Professor Bram Adams has been noted as the recipient of the MSR 2021 Foundational Contribution Award. MSR is the international conference on Mining Software Repositories which has been celebrating the achievements of the MSR community since 2017. The MSR Foundational Contribution Award “recognizes individuals, or groups of individuals, having produced fundamental contributions in the field of mining software repositories, which helped many others (not limited to the MSR community) to build on it to advance the state of the art”.
Bram’s work focuses on release engineering which is also known as the activities required to bring code changes made by individual developers into the hands of the end user. As the concept gained further momentum in 2010, Bram has always held an active role in the field. He says
“Despite the large changes in the field in 2010, and the large interest by industry, I noticed that only very few researchers took release engineering serious as a field worthy of exploration and research. Hence, I’ve spent a lot of time “evangelizing” release engineering, through the organization of workshops , presentations, a grad course. Together with my lab’s research on novel release engineering topics (we were the first to empirically analyze many release engineering issues), this has led to a growing community, to the extent that continuous delivery and other release engineering topics are now common-place in software engineering conferences.”

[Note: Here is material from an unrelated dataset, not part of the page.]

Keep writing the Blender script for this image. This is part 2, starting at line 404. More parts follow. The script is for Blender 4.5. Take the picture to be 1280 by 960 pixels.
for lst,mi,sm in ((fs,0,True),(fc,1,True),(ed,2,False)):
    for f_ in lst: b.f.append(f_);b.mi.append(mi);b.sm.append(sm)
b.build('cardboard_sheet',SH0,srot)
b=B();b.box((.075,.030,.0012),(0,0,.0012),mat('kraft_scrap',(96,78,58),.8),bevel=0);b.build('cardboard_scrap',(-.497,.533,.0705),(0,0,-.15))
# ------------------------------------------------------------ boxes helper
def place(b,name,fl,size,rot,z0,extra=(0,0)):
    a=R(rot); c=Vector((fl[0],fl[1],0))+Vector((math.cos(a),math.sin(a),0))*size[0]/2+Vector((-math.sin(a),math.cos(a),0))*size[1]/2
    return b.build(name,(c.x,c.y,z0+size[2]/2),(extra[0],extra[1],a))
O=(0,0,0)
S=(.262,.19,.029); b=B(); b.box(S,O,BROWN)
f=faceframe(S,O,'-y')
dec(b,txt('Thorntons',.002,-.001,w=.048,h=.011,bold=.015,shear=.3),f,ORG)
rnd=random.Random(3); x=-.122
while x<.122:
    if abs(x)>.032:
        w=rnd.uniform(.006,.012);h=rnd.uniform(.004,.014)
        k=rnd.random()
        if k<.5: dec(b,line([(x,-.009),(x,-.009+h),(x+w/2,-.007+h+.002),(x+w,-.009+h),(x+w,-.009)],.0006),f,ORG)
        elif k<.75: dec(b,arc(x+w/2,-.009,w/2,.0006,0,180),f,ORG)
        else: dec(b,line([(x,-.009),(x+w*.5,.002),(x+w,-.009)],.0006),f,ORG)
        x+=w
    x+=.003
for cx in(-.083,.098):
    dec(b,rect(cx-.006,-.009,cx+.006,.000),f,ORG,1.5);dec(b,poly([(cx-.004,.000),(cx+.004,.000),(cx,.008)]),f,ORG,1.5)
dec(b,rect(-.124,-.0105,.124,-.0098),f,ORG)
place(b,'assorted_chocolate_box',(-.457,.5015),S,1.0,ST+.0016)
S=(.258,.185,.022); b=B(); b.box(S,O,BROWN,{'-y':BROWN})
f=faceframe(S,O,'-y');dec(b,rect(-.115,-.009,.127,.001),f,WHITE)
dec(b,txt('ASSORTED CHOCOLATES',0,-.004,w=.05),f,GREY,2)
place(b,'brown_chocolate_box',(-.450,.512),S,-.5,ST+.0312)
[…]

The MSR Conference nomination jury has recognized Bram with the following summary.
Bram Adams is a pillar of the MSR community. He is one of the early evangelists and pioneers of the field or release engineering, has co-organised the RELENG workshop for several years, and organised Dagstuhl seminars on release engineering and DevOps. He brought together industry and academia at the events he organized or co-organized, which gave opportunity to industry practitioners to collaborate with academics in addressing pressing issues in release engineering, leading to better industry practices and the advancement of the field of release engineering. This also led to the forming of a community in the field of release engineering. Through these talks, events, and service he brought awareness to the field and attracted new people to address problems in release engineering. At the same time, he organized events and courses meant to involve students in the research and to promote teaching release engineering to students, such as the first Devops Educators Workshop and a course on release engineering at Polytechnique Montreal which resulted in 14 student publications over the years. He has also mentored several students and postdocs that have since become researchers in the field of MSR. He has also contributed to the MSR community in various roles over the years, such as Steering Committee member, PC member, and PC chair.
Professor Bram Adams will officially receive his award at a virtual awards ceremony which will take place at the 18th edition of MSR in May
Congratulations Bram and keep up the wonderful work!